§ What this task involves
Only the lines from the start of the data through the one containing "return r / s" belong in your answer; return them exactly.

[START OF Material for the task]

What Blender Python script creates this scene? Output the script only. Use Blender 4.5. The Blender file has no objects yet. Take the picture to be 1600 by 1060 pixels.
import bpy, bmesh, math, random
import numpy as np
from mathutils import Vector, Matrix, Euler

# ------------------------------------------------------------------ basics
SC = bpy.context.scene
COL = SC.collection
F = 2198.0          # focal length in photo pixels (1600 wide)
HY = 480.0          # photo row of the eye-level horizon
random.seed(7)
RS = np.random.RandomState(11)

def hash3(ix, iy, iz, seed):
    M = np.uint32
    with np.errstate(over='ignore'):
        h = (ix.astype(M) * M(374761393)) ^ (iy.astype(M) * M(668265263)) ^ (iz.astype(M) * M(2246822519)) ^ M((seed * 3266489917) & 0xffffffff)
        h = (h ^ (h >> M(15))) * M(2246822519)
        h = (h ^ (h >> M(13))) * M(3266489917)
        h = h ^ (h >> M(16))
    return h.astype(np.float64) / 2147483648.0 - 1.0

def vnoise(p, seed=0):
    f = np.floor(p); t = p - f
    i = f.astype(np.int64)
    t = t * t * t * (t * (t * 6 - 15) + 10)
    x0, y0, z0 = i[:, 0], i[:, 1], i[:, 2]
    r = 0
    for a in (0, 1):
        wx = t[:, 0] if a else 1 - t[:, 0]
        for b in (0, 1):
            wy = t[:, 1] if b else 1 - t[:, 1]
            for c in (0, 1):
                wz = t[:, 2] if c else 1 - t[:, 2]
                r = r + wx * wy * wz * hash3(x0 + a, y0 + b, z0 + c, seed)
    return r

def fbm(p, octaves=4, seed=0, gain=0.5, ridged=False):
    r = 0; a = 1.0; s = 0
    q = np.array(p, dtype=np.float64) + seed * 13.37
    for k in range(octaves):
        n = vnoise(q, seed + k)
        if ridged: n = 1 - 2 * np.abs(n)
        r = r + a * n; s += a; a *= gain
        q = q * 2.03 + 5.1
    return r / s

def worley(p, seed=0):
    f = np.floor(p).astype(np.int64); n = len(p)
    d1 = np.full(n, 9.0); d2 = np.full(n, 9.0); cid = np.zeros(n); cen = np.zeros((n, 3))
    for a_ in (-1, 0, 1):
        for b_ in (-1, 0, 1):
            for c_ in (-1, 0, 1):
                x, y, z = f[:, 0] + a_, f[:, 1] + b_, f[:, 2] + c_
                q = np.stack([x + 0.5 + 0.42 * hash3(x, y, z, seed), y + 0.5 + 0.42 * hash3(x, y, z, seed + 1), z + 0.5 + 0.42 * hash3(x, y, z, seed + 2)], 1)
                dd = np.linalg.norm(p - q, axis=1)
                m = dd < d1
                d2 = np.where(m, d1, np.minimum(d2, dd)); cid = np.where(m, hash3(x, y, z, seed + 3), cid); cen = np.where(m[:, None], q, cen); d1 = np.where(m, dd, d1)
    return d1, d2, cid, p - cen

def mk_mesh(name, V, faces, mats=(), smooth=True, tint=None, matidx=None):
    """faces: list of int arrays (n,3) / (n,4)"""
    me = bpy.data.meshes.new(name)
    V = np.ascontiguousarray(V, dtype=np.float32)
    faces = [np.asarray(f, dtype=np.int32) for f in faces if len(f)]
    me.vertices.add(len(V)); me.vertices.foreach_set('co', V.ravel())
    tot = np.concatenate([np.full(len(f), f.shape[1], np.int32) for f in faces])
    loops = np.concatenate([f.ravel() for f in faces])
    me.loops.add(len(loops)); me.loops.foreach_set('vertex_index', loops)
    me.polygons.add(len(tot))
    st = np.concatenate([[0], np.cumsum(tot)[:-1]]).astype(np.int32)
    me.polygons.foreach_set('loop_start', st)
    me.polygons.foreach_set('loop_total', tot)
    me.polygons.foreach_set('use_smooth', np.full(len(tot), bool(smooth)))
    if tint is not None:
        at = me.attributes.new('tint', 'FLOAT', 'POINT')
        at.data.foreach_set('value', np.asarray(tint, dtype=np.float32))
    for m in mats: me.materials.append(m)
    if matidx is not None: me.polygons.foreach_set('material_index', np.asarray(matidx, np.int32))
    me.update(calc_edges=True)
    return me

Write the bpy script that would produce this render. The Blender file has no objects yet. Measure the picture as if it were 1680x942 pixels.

[END OF Material for the task]

§ Correct answer
What Blender Python script creates this scene? Output the script only. Use Blender 4.5. The Blender file has no objects yet. Take the picture to be 1600 by 1060 pixels.
import bpy, bmesh, math, random
import numpy as np
from mathutils import Vector, Matrix, Euler

# ------------------------------------------------------------------ basics
SC = bpy.context.scene
COL = SC.collection
F = 2198.0          # focal length in photo pixels (1600 wide)
HY = 480.0          # photo row of the eye-level horizon
random.seed(7)
RS = np.random.RandomState(11)

def hash3(ix, iy, iz, seed):
    M = np.uint32
    with np.errstate(over='ignore'):
        h = (ix.astype(M) * M(374761393)) ^ (iy.astype(M) * M(668265263)) ^ (iz.astype(M) * M(2246822519)) ^ M((seed * 3266489917) & 0xffffffff)
        h = (h ^ (h >> M(15))) * M(2246822519)
        h = (h ^ (h >> M(13))) * M(3266489917)
        h = h ^ (h >> M(16))
    return h.astype(np.float64) / 2147483648.0 - 1.0

def vnoise(p, seed=0):
    f = np.floor(p); t = p - f
    i = f.astype(np.int64)
    t = t * t * t * (t * (t * 6 - 15) + 10)
    x0, y0, z0 = i[:, 0], i[:, 1], i[:, 2]
    r = 0
    for a in (0, 1):
        wx = t[:, 0] if a else 1 - t[:, 0]
        for b in (0, 1):
            wy = t[:, 1] if b else 1 - t[:, 1]
            for c in (0, 1):
                wz = t[:, 2] if c else 1 - t[:, 2]
                r = r + wx * wy * wz * hash3(x0 + a, y0 + b, z0 + c, seed)
    return r

def fbm(p, octaves=4, seed=0, gain=0.5, ridged=False):
    r = 0; a = 1.0; s = 0
    q = np.array(p, dtype=np.float64) + seed * 13.37
    for k in range(octaves):
        n = vnoise(q, seed + k)
        if ridged: n = 1 - 2 * np.abs(n)
        r = r + a * n; s += a; a *= gain
        q = q * 2.03 + 5.1
    return r / s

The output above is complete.